A senior Chechen official has released a video of a woman who disappeared six weeks ago after reportedly being detained by security forces.


Belkisa Mintsaeva vanished in mid-April after travelling to the Russian republic to seek custody of her children. Her sudden appearance in the footage comes after the Russian Prosecutor General's Office ordered an inquiry into her suspected unlawful detention.


In the footage, which appears to be self-recorded, Mintsaeva says she is "alive and healthy" and asks Russian journalists and campaigners to "not turn us into a media story".


However, it remains unclear where and under what circumstances the video was recorded, or whether Mintsaeva is currently free.


Akhmed Dudaev, the deputy chair of Chechnya’s government who published the clip on Thursday, dismissed concerns over her safety. He described human rights activists and independent journalists as "clowns" who were seeking "cheap hype".


Before her disappearance, Mintsaeva had lived outside Chechnya but returned to resolve a custody dispute with her former husband. Campaigners said she had previously expressed fear about returning to the region due to potential pressure from her relatives and local security forces.


An official inquiry into her case was launched after Ksenia Goryacheva, a member of the Russian parliament, petitioned the country's Prosecutor General.


Documents published by the Caucasus Without a Mother campaign group show that the regional prosecutor's office in Chechnya was instructed to verify Mintsaeva's whereabouts on 8 May.
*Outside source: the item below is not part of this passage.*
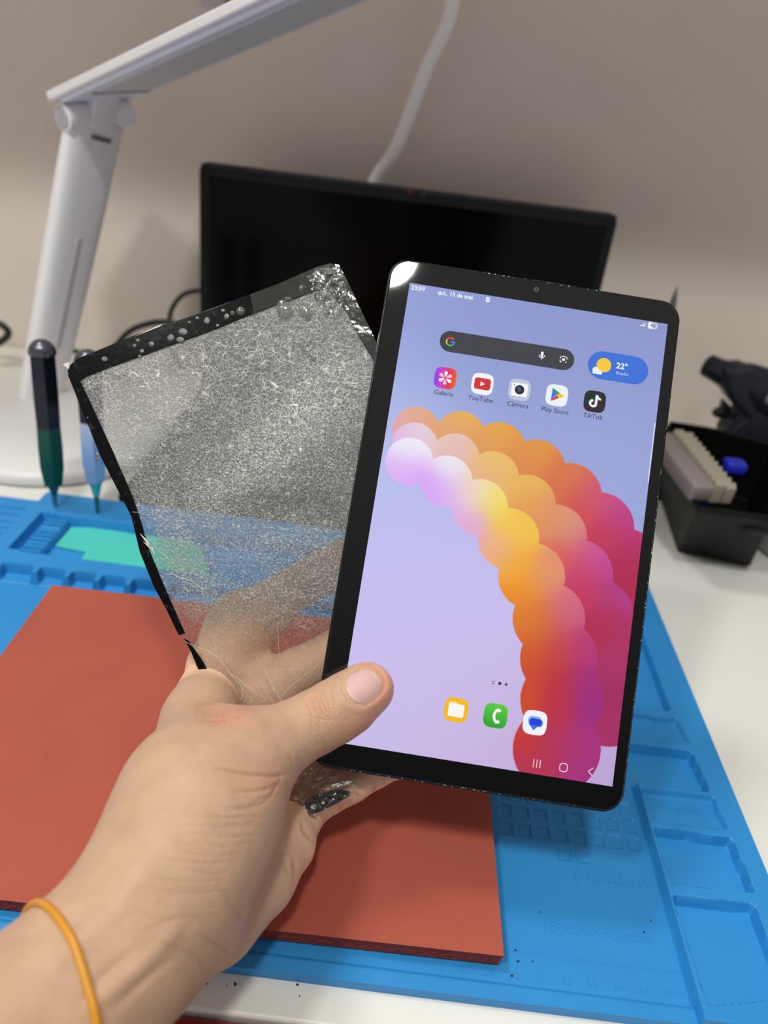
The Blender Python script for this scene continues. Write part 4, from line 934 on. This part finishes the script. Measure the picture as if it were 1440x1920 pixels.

No updates on her legal status or potential charges have since been made public.


Human rights organisations say Mintsaeva's case fits a broader pattern of women disappearing after returning to Chechnya or other North Caucasus republics.


In a similar case in 2023, activist Seda Suleymanova was forcibly returned to the republic by relatives. Chechen authorities later released a "proof of life" video featuring her, but she has not been seen since and campaigners fear she may have been killed.